[WHAT IS REQUIRED]:
Set all the material down again unchanged, without the pictures.

[MATERIAL]:
______________________________

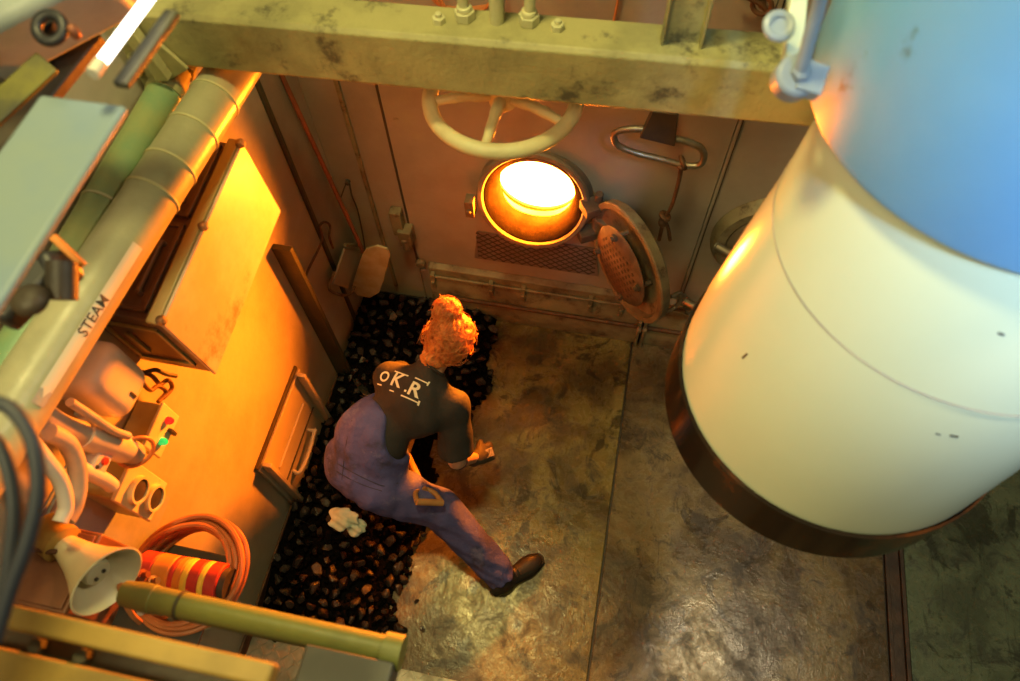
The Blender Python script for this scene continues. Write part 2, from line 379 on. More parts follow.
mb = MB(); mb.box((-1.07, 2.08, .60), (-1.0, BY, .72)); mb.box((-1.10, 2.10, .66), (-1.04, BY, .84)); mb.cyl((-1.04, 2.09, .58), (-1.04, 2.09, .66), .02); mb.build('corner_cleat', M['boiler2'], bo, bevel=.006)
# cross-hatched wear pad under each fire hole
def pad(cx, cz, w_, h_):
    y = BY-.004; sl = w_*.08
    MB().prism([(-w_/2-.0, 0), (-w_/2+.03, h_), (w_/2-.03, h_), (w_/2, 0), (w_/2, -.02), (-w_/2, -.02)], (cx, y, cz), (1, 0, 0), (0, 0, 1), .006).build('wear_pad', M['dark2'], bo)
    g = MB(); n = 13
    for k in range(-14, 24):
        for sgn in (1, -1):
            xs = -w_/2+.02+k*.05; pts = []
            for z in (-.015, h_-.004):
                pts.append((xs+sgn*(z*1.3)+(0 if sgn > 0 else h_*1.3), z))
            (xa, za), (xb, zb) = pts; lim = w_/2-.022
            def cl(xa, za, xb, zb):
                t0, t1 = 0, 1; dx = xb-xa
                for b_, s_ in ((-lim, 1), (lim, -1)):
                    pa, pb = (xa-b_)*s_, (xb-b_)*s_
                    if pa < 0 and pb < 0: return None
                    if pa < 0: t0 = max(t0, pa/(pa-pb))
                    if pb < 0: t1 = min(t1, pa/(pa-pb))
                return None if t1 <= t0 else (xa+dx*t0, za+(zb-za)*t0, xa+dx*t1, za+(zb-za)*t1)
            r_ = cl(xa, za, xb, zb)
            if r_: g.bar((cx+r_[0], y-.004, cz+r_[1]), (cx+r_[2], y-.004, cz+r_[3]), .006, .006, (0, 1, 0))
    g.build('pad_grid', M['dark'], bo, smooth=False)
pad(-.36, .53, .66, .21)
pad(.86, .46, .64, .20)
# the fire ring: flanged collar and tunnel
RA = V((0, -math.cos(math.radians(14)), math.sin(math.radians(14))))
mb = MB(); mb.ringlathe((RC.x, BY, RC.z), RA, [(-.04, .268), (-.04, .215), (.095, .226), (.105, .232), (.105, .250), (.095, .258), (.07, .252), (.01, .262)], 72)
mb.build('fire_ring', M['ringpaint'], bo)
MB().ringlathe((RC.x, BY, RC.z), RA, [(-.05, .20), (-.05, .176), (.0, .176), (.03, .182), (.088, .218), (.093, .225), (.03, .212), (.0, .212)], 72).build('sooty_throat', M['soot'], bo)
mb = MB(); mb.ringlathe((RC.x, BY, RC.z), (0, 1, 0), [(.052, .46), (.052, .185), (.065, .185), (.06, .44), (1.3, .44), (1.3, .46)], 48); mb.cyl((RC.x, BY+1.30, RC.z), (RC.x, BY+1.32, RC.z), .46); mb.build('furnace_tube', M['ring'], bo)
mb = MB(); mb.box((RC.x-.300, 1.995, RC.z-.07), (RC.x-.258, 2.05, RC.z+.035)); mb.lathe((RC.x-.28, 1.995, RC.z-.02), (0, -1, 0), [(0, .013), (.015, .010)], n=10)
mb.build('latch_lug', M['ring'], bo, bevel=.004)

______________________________

[CORRECT RESPONSE]:
The Blender Python script for this scene continues. Write part 2, from line 379 on. More parts follow.
mb = MB(); mb.box((-1.07, 2.08, .60), (-1.0, BY, .72)); mb.box((-1.10, 2.10, .66), (-1.04, BY, .84)); mb.cyl((-1.04, 2.09, .58), (-1.04, 2.09, .66), .02); mb.build('corner_cleat', M['boiler2'], bo, bevel=.006)
# cross-hatched wear pad under each fire hole
def pad(cx, cz, w_, h_):
    y = BY-.004; sl = w_*.08
    MB().prism([(-w_/2-.0, 0), (-w_/2+.03, h_), (w_/2-.03, h_), (w_/2, 0), (w_/2, -.02), (-w_/2, -.02)], (cx, y, cz), (1, 0, 0), (0, 0, 1), .006).build('wear_pad', M['dark2'], bo)
    g = MB(); n = 13
    for k in range(-14, 24):
        for sgn in (1, -1):
            xs = -w_/2+.02+k*.05; pts = []
            for z in (-.015, h_-.004):
                pts.append((xs+sgn*(z*1.3)+(0 if sgn > 0 else h_*1.3), z))
            (xa, za), (xb, zb) = pts; lim = w_/2-.022
            def cl(xa, za, xb, zb):
                t0, t1 = 0, 1; dx = xb-xa
                for b_, s_ in ((-lim, 1), (lim, -1)):
                    pa, pb = (xa-b_)*s_, (xb-b_)*s_
                    if pa < 0 and pb < 0: return None
                    if pa < 0: t0 = max(t0, pa/(pa-pb))
                    if pb < 0: t1 = min(t1, pa/(pa-pb))
                return None if t1 <= t0 else (xa+dx*t0, za+(zb-za)*t0, xa+dx*t1, za+(zb-za)*t1)
            r_ = cl(xa, za, xb, zb)
            if r_: g.bar((cx+r_[0], y-.004, cz+r_[1]), (cx+r_[2], y-.004, cz+r_[3]), .006, .006, (0, 1, 0))
    g.build('pad_grid', M['dark'], bo, smooth=False)
pad(-.36, .53, .66, .21)
pad(.86, .46, .64, .20)
# the fire ring: flanged collar and tunnel
RA = V((0, -math.cos(math.radians(14)), math.sin(math.radians(14))))
mb = MB(); mb.ringlathe((RC.x, BY, RC.z), RA, [(-.04, .268), (-.04, .215), (.095, .226), (.105, .232), (.105, .250), (.095, .258), (.07, .252), (.01, .262)], 72)
mb.build('fire_ring', M['ringpaint'], bo)
MB().ringlathe((RC.x, BY, RC.z), RA, [(-.05, .20), (-.05, .176), (.0, .176), (.03, .182), (.088, .218), (.093, .225), (.03, .212), (.0, .212)], 72).build('sooty_throat', M['soot'], bo)
mb = MB(); mb.ringlathe((RC.x, BY, RC.z), (0, 1, 0), [(.052, .46), (.052, .185), (.065, .185), (.06, .44), (1.3, .44), (1.3, .46)], 48); mb.cyl((RC.x, BY+1.30, RC.z), (RC.x, BY+1.32, RC.z), .46); mb.build('furnace_tube', M['ring'], bo)
mb = MB(); mb.box((RC.x-.300, 1.995, RC.z-.07), (RC.x-.258, 2.05, RC.z+.035)); mb.lathe((RC.x-.28, 1.995, RC.z-.02), (0, -1, 0), [(0, .013), (.015, .010)], n=10)
mb.build('latch_lug', M['ring'], bo, bevel=.004)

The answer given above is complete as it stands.